Turizmde olumlu algı oluşturmanın zaman aldığını, olumsuz algının çok kısa sürdüğünü ifade eden Nabi Avcı, konuşmasını şöyle tamamladı:
"Türkiye'nin onda biri kadar turizm potansiyeline sahip olmayan ülkeler çok ciddi gelir elde ediyor. Danimarka dostlarımıza söylediğim için alınmıyorlar. Danimarka küçük bir ülke. Turizm potansiyeli olarak Shakespear'in meşhur oyunu Hamlet'in geçtiği iddia edilen bir şatoları var. Kopenhang merkezinde bizim gençlik merkezinden biraz daha hallice bir parkı var. Deniz kenarında bir kayanın üzerinde bir kız çocuğu boyutlarında deniz kızı heykeli var. Andersen masallarından birinin kahramanı. Yeme kültürü de bir dilim yağlı ekmek. Karadeniz'de her annenin çocuğuna sabah kahvaltıda sürdüğü yağlı ekmek. Üzerine yeşillik, peynir ile süsleyerek vitrinde sanat eseri gibi duruyor. Bizim herhangi bir ilçemizde fazlasıyla bulabileceğimiz alt yapı veya malzeme ile turizm yapıyorlar ama bir önemi artıları var.

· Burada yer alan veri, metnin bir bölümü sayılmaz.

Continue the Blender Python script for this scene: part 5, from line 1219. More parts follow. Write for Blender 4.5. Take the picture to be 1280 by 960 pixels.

Turistleri özellikle Ortadoğu'dan giden turistleri cezbeden bu ülkelerde fiyat istikrarı. Fiyatın alıcıdan alıcıya müşteriden, müşteriye değişmemesi."
Panele Avcı ile birlikte İçişleri Bakanı Süleyman Soylu, Rize Valisi Erdoğan Bektaş, bazı milletvekilleri ile Arap ülkeleri ve Doğu Karadeniz illerindeki turizm firma yetkilileri katıldı.